There were two clear up-and-coming stars in the mix of perhaps 15 candidates attended the Democratic-party sponsored forum I saw on April 20th. Both were running for the city council seat. I would note that I had no prior impressions of any of the candidates, and I reserve the right to change my opinion of them as I learn more. Also, the candidate filing deadline is May 19, so more people could enter each of the races. Election Day is August 1, and it is a primary, so there could be a runoff on November 7.

Theresa Mosqueda Sheley Secrest
Theresa Mosqueda
Sheley Secrest

Sheley Secrest and Theresa Mosqueda both gave strong presentations. Theresa appears to be the favorite. She is backed by most of the Democratic political establishment and the AFL/CIO, who she has worked for. However, this would be her first time winning an elected office. I don't recall ever seeing a candidate show so much energy and confidence on stage. It was like watching a movie about a candidate. On the other hand, she is the establishment anointed one, and so might turn out to be too much get-along-go along compared to what Seattle and the country really need.

Sheley Secrest was just behind Theresa in presentation abilities, and clearly someone who sees a need to shake things up. Her main issue appears to be civil rights, but you can bet she is strong on social justice. To get into the run-off she will need to reach out more beyond her traditional base. However, so far she has been weak at fundraising. [disclaimer: I gave her campaign my vouchers and a small donation]

Before Theresa Mosqueda entered the race the favorite was Jon Grant, who apparently ran for the seat in the last election and came in second. Jon is a renters right guy, former director of the Tenants Union. Apparently Jon has pissed off some powerful people. However, he was too quiet spoken in the forum to make much of an impression on me. Probably most of the people in the audience already knew what a great guy he is. Also, he has raised a relatively large amount of money, so maybe being not favored by the city political & democratic party establishment is not a campaign killer.

Another candidate worth mentioning is Charlene Strong, who is another long-term activist who has also had experience with appointed seats to public commissions. In fact she is currently Chair of the Washington State Human Rights Commission.

Pretty much everyone in the race (both Mayor and city council) appeared to be progressive, but not all identified as Democrats. They don't need to, because it is a non-partisan race.

I'll round out with links to the web sites of two of the other city council candidates who made a good impression on me:

Mac McGregor
Sarah Nelson

Finally, the usual caveats apply.

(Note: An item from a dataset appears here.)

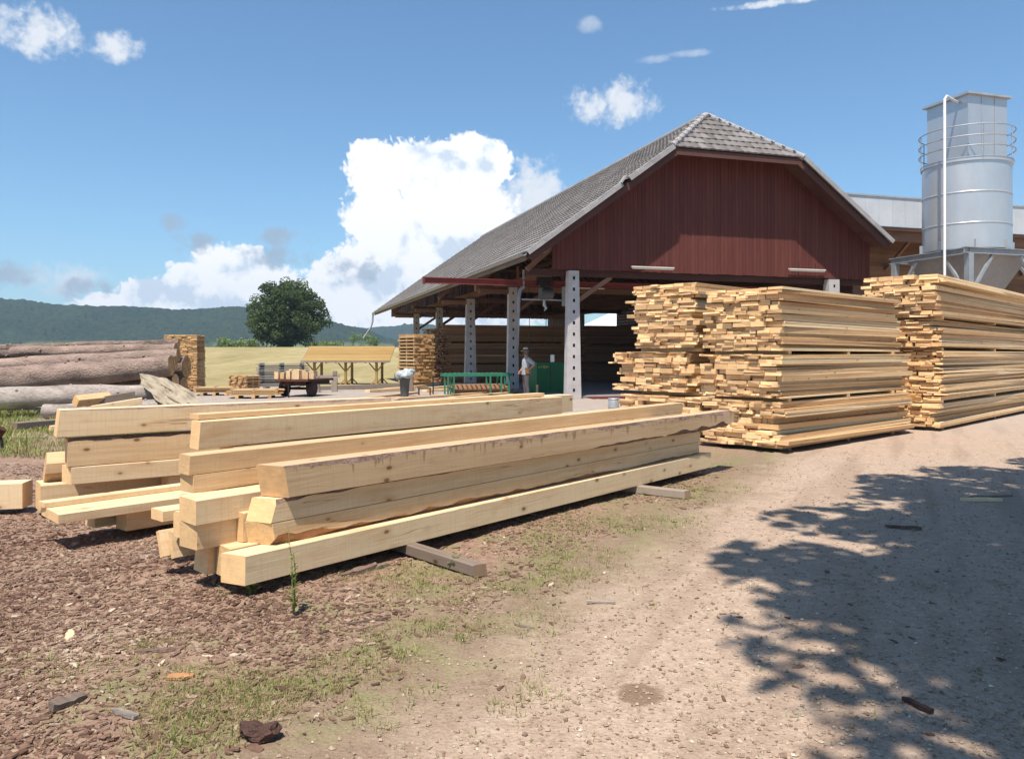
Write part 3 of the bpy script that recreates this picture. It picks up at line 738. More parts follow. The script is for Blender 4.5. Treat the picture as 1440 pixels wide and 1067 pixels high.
# ================================================================== stacks of sawn boards
ORD = ['topmost', 'second', 'third', 'fourth', 'fifth', 'sixth', 'seventh', 'eighth', 'ninth', 'tenth', 'eleventh', 'twelfth', 'thirteenth', 'fourteenth', 'fifteenth', 'sixteenth',
       'seventeenth', 'eighteenth', 'nineteenth', 'twentieth', 'twenty-first', 'twenty-second', 'twenty-third', 'twenty-fourth', 'twenty-fifth', 'twenty-sixth']
BOARDS = []     # (score, corners data, label info)
def stack(key, corner, a, W, L, bundles, rg, ragged=.08, swell=None):
    """corner: near bottom corner; the boards run along azimuth a, their near ends face the left-front, W is the stack's width to the left-back"""
    ax = ax_of(a); ay = Vector((-ax.y, ax.x, 0)); az = Vector((0, 0, 1))
    cor = Vector((corner[0], corner[1], 0))
    for bi, (z0, z1, bx_, by_, bw, bl) in enumerate(bundles):
        z = z0; layers = []
        while z < z1 - .015:
            t = rg.choice((.03, .045, .05, .06, .075, .09)); t = min(t, z1 - z)
            layers.append((z, t)); z += t + .002
        nl = len(layers)
        shift = 0.0
        for li, (z, t) in enumerate(layers):
            if rg.random() < .35: shift = rg.choice((0, 0, -.03, .03, -.09, .1, .16))
            y = by_ + shift + rg.uniform(-ragged, ragged) * .6
            xs_ = bx_ + rg.uniform(-.03, .03)
            wtot = bw + rg.uniform(-.08, .08)
            y1 = y + wtot; first = True
            while y < y1 - .05:
                w = min(rg.choice((.11, .14, .18, .22, .26, .3, .36)), y1 - y)
                x0 = xs_ + rg.choice((0, 0, 0, 0, .02, -.02, .03, -.05, .06)) + rg.uniform(-.012, .012)
                l = bl + rg.uniform(-.12, .12)
                gap = rg.choice((0.001, .002, .003, .004, .012)) if not first else 0.003
                halves = [(0, t * rg.choice((1, 1, .93)))] if t < .055 or rg.random() < .5 else [(0, t * .5), (t * .5 + .001, t * rg.choice((.48, .48, .4)))]
                top = li == nl - 1
                for hi_, (dz, tt) in enumerate(halves):
                    xh = x0 + (rg.uniform(-.04, .04) if hi_ else 0)
                    c = cor + ax * (xh + l / 2) + ay * (y + w / 2) + az * (z + dz + tt / 2)
                    # what the camera can see of it: its long side if it lies at the front edge, its top if nothing lies on it, its end
                    dist = max(3, c.y); tp = top and hi_ == len(halves) - 1
                    sc = w * tt * .75 + (l * tt * .7 if first else 0) + (l * w * (.10 if z < 2.4 else 0) if tp else 0)
                    BOARDS.append([sc / dist ** 2, c, ax, ay, az, l, w - gap, tt, key, bi, (nl - 1 - li) * 2 + (1 - hi_ if len(halves) > 1 else 0), first, tp and not first, rg.random()])
                y += w; first = False
            # a missing board now and then leaves a dark gap at the ends
def bearers(key_label, corner, a, W, L, zs, thick, rg):
    ax = ax_of(a); ay = Vector((-ax.y, ax.x, 0))
    cor = Vector((corner[0], corner[1], 0))
    for z, nm in zs:
        for j, x in enumerate((.32, L * .5, L - .5)):
            b = MB(); p = cor + ax * x + Vector((0, 0, z + thick / 2)) - ay * .02
            b.bar(p + ay * .06, p + ay * W, .1, thick, 0)
            o = b.build('bearer', W_OLD if z < .05 else W_BOARD)
            tag(o, ('near', 'middle', 'far')[j] + ' cross bearer ' + nm + ', ' + key_label, 'bearer', 'bearers between the board bundles')
rg = random.Random(21)
SB = at(1100, 636, 0); SC = at(1322, 606, 0); SA = (3.40, 14.75)
AB = 47.5
STK = {'B': 'tall board stack beside the far ends of the squared timbers',
       'A': 'board stack behind the bark-edged beam, closest to the white concrete post',
       'C': 'board stack under the silver silo'}
SHORT = {'B': 'stack beside the timbers', 'A': 'stack nearest the white post', 'C': 'stack under the silo'}
bunB = [(.07, .34, -.08, -.04, 1.52, 5.2), (.34, .80, .03, .04, 1.46, 5.0), (.86, 1.575, .02, .05, 1.50, 5.1), (1.63, 2.67, .06, .07, 1.42, 4.7)]
bunA = [(.07, .78, .0, -.05, 1.82, 4.6), (.86, 1.62, .05, .04, 1.76, 4.6), (1.70, 2.92, .06, .04, 1.42, 4.4)]
bunC = [(.07, .56, .05, .0, 1.6, 9.2), (.63, 1.65, .18, .0, 1.5, 9.4), (1.72, 2.30, .12, .02, 1.5, 9.2), (2.36, 3.26, .02, .0, 1.45, 9.0)]
stack('B', SB, AB, 1.5, 5.1, bunB, rg); stack('A', SA, AB - 2, 1.5, 4.5, bunA, rg); stack('C', SC, AB - 3, 1.5, 9, bunC, rg)
bearers(SHORT['B'], SB, AB, 1.45, 4.9, [(0, 'on the ground'), (.801, 'between the lower bundles'), (1.576, 'under the top bundle')], .056, rg)
bearers(SHORT['A'], SA, AB - 2, 1.45, 4.4, [(0, 'on the ground'), (.79, 'between the lower bundles'), (1.625, 'under the top bundle')], .07, rg)
bearers(SHORT['C'], SC, AB - 3, 1.45, 8.8, [(0, 'on the ground'), (.561, 'under the second bundle'), (1.651, 'under the third bundle'), (2.301, 'under the top bundle')], .065, rg)
NB = {'B': 4, 'A': 3, 'C': 4}
def bundle_name(key, bi):
    n = NB[key]
    if bi == n - 1: return 'top bundle'
    if bi == 0: return 'lowest bundle'
    return {1: 'lower middle bundle' if n > 3 else 'middle bundle', 2: 'upper middle bundle'}[bi]
def board_seen(b):
    key, c = b[8], b[1]
    if key == 'A' and b[11]: return b[0] * .02      # its long side is behind the middle stack
    if key == 'A' and c.z < .55: return b[0] * .05  # hidden by the long timbers
    return b[0]
BOARDS.sort(key=board_seen, reverse=True)
NIND = 296
for b in BOARDS[:NIND]:
    sc, c, ax, ay, az, l, w, t, key, bi, li, first, top, r = b
    m = MB(); m.box((0, 0, 0), Vector((1, 0, 0)), Vector((0, 1, 0)), Vector((0, 0, 1)), l, w, t, 0, r, jit=.008)
    o = m.build('board', W_BOARD, None, c, math.atan2(ax.y, ax.x))
    o.rotation_euler = (rg.uniform(-.012, .012), rg.uniform(-.004, .004), math.atan2(ax.y, ax.x) + rg.uniform(-.011, .011))
    bn = bundle_name(key, bi)
    if first:
        k = sorted({-x[1].z for x in BOARDS if x[8] == key and x[9] == bi and x[11]}).index(-c.z)
        lab = f'{ORD[min(k, 25)]} long-side board from the top, {bn}, {SHORT[key]}' if k else f'topmost long-side board, {bn}, {SHORT[key]}'
        grp = f'long-side boards, {bn}, {SHORT[key]}'
    elif top:
        lab = f'board lying flat on top of the {bn}, {SHORT[key]}'; grp = f'top layer boards, {bn}, {SHORT[key]}'
    else:
        lab = f'board showing only its end, {bn}, {SHORT[key]}'; grp = f'end-on boards, {bn}, {SHORT[key]}'
    tag(o, lab, 'board', grp)
m = MB()
for b in BOARDS[NIND:]:
    sc, c, ax, ay, az, l, w, t, key, bi, li, first, top, r = b
    q = Matrix.Rotation(rg.uniform(-.006, .006), 3, 'Z'); m.box(c, q @ ax, q @ ay, az, l, w, t, 0, r, jit=.008)
tag(m.build('stacked_boards', W_BOARD), kind='stuff')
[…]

I've served in a number of capacities over the years, including on a public school board. I've seen that some people who are natural born politicians in the sense of being great speakers and people persons, fall down when it comes to doing their homework in office. A relatively quiet person with a backbone can be a very effective elected official. Any candidate can say they care about homelessness, high rents, and high housing prices, but doing something about issues is not as easy as caring about issues.